Carney Keeps 1% Rate and Tightening Bias in Last Decision

Bank of Canada Governor Mark Carney kept the main interest rate unchanged in his final announcement and reiterated tighter policy may be needed after “a period of time” as the economic expansion progresses.

The benchmark rate on overnight loans between commercial banks remained at 1 percent for the 22nd consecutive meeting in a decision from Ottawa that was expected by all 23 economists in a Bloomberg News survey. Inflation has been slower than expected since the last decision and economic growth has been faster, policy makers said.

“The considerable monetary policy stimulus currently in place will likely remain appropriate for a period of time, after which some modest withdrawal will likely be required, consistent with achieving the 2 percent inflation target,” policy makers led by Carney, 48, said in a statement today that echoed the last decision on April 17.

Carney departs Canada as the only Group of Seven central banker signaling the chance of higher interest rates while the U.S. Federal Reserve and Bank of Japan buy assets to rekindle growth, an emergency policy he will oversee upon taking over the Bank of England July 1. Incoming Governor Stephen Poloz will take responsibility for a Canadian economy increasingly reliant on exports and investment as indebted consumers and governments curb spending.

No Waves

“It’s pretty clear Carney is going out of his way not to create any waves in his last meeting,” said Doug Porter, chief economist in Toronto at BMO Capital Markets. “Even though growth and inflation have had a few minor surprises in recent weeks, the bank suggested that core inflation and annual growth were pretty much what they had forecast.”

Canada’s dollar rose 0.4 percent to C$1.0355 per U.S. dollar at 3:45 p.m. in Toronto. It touched C$1.0421 earlier, the weakest since June 5, 2012. One dollar buys 96.57 U.S. cents.

The central bank said annualized first-quarter economic growth probably exceeded its April forecast of 1.5 percent. Economists surveyed by Bloomberg expect the May 31 report from Statistics Canada to show a 2.3 percent expansion.

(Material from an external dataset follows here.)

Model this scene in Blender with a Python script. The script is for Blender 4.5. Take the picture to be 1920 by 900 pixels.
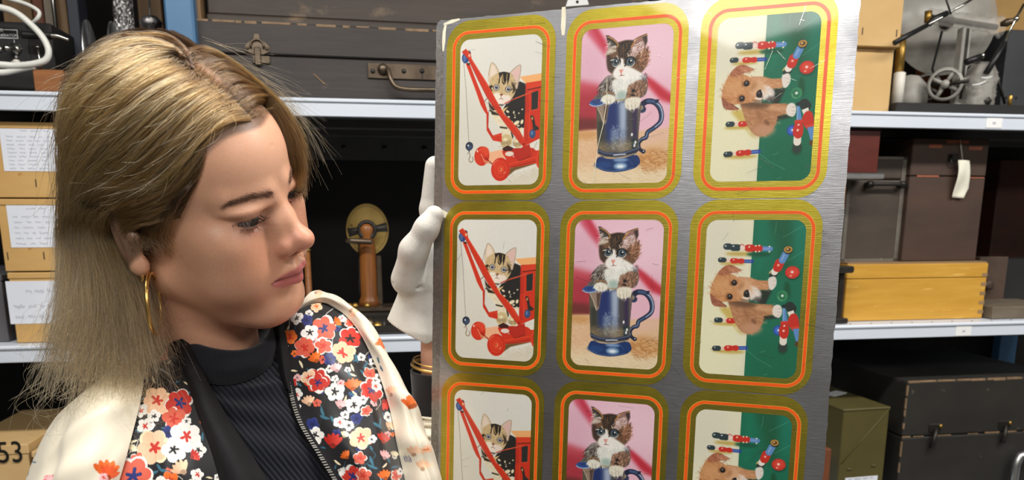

The Bank of Canada today also reiterated the economy won’t reach “full capacity” until mid-2015, keeping inflation below the 2 percent target until then. The country’s inflation rate last month was the slowest since the end of the last recession three years ago at 0.4 percent. Consumer prices have lagged the central bank’s 2 percent target for a year.

Unchanged Rate

Carney leaves the central bank June 1 and will be replaced by Poloz, who led the country’s export-financing agency. The bank’s policy rate will remain unchanged until the fourth quarter of next year according to a Bloomberg survey of economists taken May 3 to May 8.

“There has been a certain perception that the Bank of Canada has a more hawkish bias to it,” said Darcy Briggs, fund manager in Calgary at Franklin Templeton Investments Corp.’s Bissett Investment Management, which oversees about C$4 billion in fixed income assets. “We don’t see it that way. It’s more neutral than anything and the Bank of Canada would be hard pressed to conduct a tightening policy.”

Canada relies on exports for about a third of its gross domestic product, and the bank has said the recovery in foreign trade is the slowest since World War II. The central bank reiterated today that exports are being slowed by the Canadian dollar’s “persistent strength.”

Alcoa Inc., the largest U.S. aluminum producer, said May 16 it’s shutting two production lines in Quebec and postponing construction of a new line at the plant until 2019 as the metal’s price falls.

Today’s statement also repeated that consumer debt burdens will stabilize around the current record 165 percent of disposable income, after being elevated in part by a rise in housing investment. Finance Minister Jim Flaherty has acted four times to make mortgage lending rules more restrictive on concern that housing markets in cities such as Vancouver and Toronto were overheating.